No good reason aside of "it's not ready", but in the current code things
will probably get weird.
I actually misremembered the tag lookup for trans_fd, since we're not
freeing the tag yet the lookup will work and the connexion might not be
dropped (just reading into a buffer then freeing it in the cb without
any further processing), but even my refcounting works better than I
thought you'll end up with the IO being replayed while the server is
still processing the first one.
This is unlikely, but for example this could happen:
- first write [0;1MB]
- write is interrupted before server handled it
- write replayed and handled, userspace continues to...
- second write [1MB-4k;1MB]
- first write handle by server, overwriting the second write
And who doesn't enjoy a silent corruption for breakfast?
> > Hm, schedule_delayed_work on the last fput, ok.
> > I was wondering what it had to do with the current 9p thread, but since
> > it's not scheduled on a particular cpu it can pick another cpu to wake
> > up, that makes sense -- although conceptually it feels rather bad to
> > interrupt a remote IO because of a local task that can be done later;
> > e.g. between having the fput wait a bit, or cancel a slow operation like
> > a 1MB write, I'd rather make the fput wait.
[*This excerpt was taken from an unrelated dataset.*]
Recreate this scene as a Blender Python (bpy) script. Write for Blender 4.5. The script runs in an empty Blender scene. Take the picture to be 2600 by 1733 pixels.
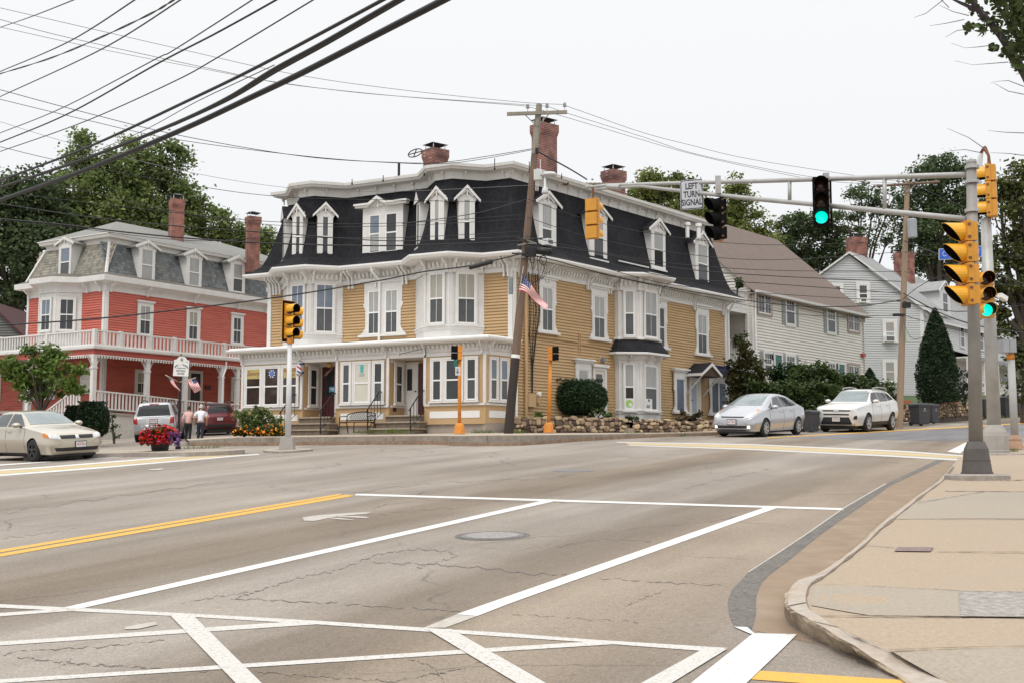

> > Do you know why that signal/interrupt is needed in the first place?
>
> It's needed if the task is currently sleeping in the kernel, to abort a
> sleeping loop. The task_work may contain actions that will result in the
> sleep loop being satisfied and hence ending, which means it needs to be
> processed. That's my worry with the check-and-clear, then reset state
> solution.
I see, sleeping loop might not wake up until the signal is handled, but
it won't handle it if we don't get out.
Not bailing out on sigkill is bad enough but that's possibly much worse
indeed... And that also means the busy loop isn't any better, I was
wondering how it was noticed if it was just a few busy checks but in
that case just temporarily clearing the flag won't get out either,
that's not even a workaround.
I assume that also explains why it wants that task, and cannot just run
from the idle context-- it's not just any worker task, it's in the
process context? (sorry for using you as a rubber duck...)
> > I'll setup some uring IO on 9p and see if I can produce these.
>
> I'm attaching a test case. I don't think it's particularly useful, but
> it does nicely demonstrate the infinite loop that 9p gets into if
> there's task_work pending.
Thanks, that helps!
I might not have time until weekend but I'll definitely look at it.